**AIM:** Take the material below and write it all out again exactly.

(Entries with scene source code)
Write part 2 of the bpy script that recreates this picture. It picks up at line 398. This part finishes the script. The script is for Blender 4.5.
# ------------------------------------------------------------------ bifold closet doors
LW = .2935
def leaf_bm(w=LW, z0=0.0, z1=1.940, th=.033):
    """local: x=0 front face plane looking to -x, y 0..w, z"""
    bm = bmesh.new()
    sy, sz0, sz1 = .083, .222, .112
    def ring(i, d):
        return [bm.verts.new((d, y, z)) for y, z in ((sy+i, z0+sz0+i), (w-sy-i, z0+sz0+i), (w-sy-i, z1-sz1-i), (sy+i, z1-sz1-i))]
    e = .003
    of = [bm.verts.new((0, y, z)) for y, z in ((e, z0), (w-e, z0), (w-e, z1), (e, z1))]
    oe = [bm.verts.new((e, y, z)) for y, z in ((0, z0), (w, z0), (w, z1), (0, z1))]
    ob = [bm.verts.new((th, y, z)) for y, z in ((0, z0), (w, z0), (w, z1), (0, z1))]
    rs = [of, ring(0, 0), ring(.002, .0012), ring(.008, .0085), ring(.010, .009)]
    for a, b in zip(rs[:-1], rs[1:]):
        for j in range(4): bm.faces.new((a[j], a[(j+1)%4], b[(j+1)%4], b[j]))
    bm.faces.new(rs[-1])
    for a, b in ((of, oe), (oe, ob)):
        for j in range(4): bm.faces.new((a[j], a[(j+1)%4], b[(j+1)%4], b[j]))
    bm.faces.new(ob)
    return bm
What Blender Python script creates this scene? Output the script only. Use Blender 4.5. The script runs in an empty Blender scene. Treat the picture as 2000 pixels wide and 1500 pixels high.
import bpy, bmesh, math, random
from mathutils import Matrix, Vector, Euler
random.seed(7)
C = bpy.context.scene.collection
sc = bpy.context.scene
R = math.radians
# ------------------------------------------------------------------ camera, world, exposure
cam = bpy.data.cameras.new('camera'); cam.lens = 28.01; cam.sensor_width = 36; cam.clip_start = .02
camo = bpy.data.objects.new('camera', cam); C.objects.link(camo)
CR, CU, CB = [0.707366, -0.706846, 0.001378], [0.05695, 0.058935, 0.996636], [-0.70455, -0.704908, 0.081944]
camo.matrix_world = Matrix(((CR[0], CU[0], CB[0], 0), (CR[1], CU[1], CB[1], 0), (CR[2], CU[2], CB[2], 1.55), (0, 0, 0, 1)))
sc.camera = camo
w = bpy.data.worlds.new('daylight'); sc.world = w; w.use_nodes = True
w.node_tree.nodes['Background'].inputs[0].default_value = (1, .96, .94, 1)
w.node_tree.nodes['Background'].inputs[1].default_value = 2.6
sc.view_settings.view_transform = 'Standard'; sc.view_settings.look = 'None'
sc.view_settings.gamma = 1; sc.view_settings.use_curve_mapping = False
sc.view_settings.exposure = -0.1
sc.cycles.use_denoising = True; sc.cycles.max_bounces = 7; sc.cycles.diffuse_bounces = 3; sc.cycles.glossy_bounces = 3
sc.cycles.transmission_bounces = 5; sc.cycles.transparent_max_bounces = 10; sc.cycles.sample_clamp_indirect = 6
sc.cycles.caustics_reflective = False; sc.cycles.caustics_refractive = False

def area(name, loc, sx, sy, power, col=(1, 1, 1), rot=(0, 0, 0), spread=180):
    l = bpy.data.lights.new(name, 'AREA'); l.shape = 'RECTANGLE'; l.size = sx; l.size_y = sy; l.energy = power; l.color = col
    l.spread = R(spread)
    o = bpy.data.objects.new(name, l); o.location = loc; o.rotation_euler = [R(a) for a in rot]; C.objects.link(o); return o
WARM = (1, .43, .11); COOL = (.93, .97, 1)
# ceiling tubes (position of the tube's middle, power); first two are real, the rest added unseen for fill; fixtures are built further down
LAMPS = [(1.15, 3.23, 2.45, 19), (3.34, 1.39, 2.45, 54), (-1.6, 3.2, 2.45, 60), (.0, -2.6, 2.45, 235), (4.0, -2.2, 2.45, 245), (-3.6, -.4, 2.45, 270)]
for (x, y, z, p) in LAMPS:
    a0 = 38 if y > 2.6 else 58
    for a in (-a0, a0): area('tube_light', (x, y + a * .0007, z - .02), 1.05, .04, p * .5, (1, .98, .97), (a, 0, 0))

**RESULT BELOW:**
Write part 2 of the bpy script that recreates this picture. It picks up at line 398. This part finishes the script. The script is for Blender 4.5.
# ------------------------------------------------------------------ bifold closet doors
LW = .2935
def leaf_bm(w=LW, z0=0.0, z1=1.940, th=.033):
    """local: x=0 front face plane looking to -x, y 0..w, z"""
    bm = bmesh.new()
    sy, sz0, sz1 = .083, .222, .112
    def ring(i, d):
        return [bm.verts.new((d, y, z)) for y, z in ((sy+i, z0+sz0+i), (w-sy-i, z0+sz0+i), (w-sy-i, z1-sz1-i), (sy+i, z1-sz1-i))]
    e = .003
    of = [bm.verts.new((0, y, z)) for y, z in ((e, z0), (w-e, z0), (w-e, z1), (e, z1))]
    oe = [bm.verts.new((e, y, z)) for y, z in ((0, z0), (w, z0), (w, z1), (0, z1))]
    ob = [bm.verts.new((th, y, z)) for y, z in ((0, z0), (w, z0), (w, z1), (0, z1))]
    rs = [of, ring(0, 0), ring(.002, .0012), ring(.008, .0085), ring(.010, .009)]
    for a, b in zip(rs[:-1], rs[1:]):
        for j in range(4): bm.faces.new((a[j], a[(j+1)%4], b[(j+1)%4], b[j]))
    bm.faces.new(rs[-1])
    for a, b in ((of, oe), (oe, ob)):
        for j in range(4): bm.faces.new((a[j], a[(j+1)%4], b[(j+1)%4], b[j]))
    bm.faces.new(ob)
    return bm
What Blender Python script creates this scene? Output the script only. Use Blender 4.5. The script runs in an empty Blender scene. Treat the picture as 2000 pixels wide and 1500 pixels high.
import bpy, bmesh, math, random
from mathutils import Matrix, Vector, Euler
random.seed(7)
C = bpy.context.scene.collection
sc = bpy.context.scene
R = math.radians
# ------------------------------------------------------------------ camera, world, exposure
cam = bpy.data.cameras.new('camera'); cam.lens = 28.01; cam.sensor_width = 36; cam.clip_start = .02
camo = bpy.data.objects.new('camera', cam); C.objects.link(camo)
CR, CU, CB = [0.707366, -0.706846, 0.001378], [0.05695, 0.058935, 0.996636], [-0.70455, -0.704908, 0.081944]
camo.matrix_world = Matrix(((CR[0], CU[0], CB[0], 0), (CR[1], CU[1], CB[1], 0), (CR[2], CU[2], CB[2], 1.55), (0, 0, 0, 1)))
sc.camera = camo
w = bpy.data.worlds.new('daylight'); sc.world = w; w.use_nodes = True
w.node_tree.nodes['Background'].inputs[0].default_value = (1, .96, .94, 1)
w.node_tree.nodes['Background'].inputs[1].default_value = 2.6
sc.view_settings.view_transform = 'Standard'; sc.view_settings.look = 'None'
sc.view_settings.gamma = 1; sc.view_settings.use_curve_mapping = False
sc.view_settings.exposure = -0.1
sc.cycles.use_denoising = True; sc.cycles.max_bounces = 7; sc.cycles.diffuse_bounces = 3; sc.cycles.glossy_bounces = 3
sc.cycles.transmission_bounces = 5; sc.cycles.transparent_max_bounces = 10; sc.cycles.sample_clamp_indirect = 6
sc.cycles.caustics_reflective = False; sc.cycles.caustics_refractive = False

def area(name, loc, sx, sy, power, col=(1, 1, 1), rot=(0, 0, 0), spread=180):
    l = bpy.data.lights.new(name, 'AREA'); l.shape = 'RECTANGLE'; l.size = sx; l.size_y = sy; l.energy = power; l.color = col
    l.spread = R(spread)
    o = bpy.data.objects.new(name, l); o.location = loc; o.rotation_euler = [R(a) for a in rot]; C.objects.link(o); return o
WARM = (1, .43, .11); COOL = (.93, .97, 1)
# ceiling tubes (position of the tube's middle, power); first two are real, the rest added unseen for fill; fixtures are built further down
LAMPS = [(1.15, 3.23, 2.45, 19), (3.34, 1.39, 2.45, 54), (-1.6, 3.2, 2.45, 60), (.0, -2.6, 2.45, 235), (4.0, -2.2, 2.45, 245), (-3.6, -.4, 2.45, 270)]
for (x, y, z, p) in LAMPS:
    a0 = 38 if y > 2.6 else 58
    for a in (-a0, a0): area('tube_light', (x, y + a * .0007, z - .02), 1.05, .04, p * .5, (1, .98, .97), (a, 0, 0))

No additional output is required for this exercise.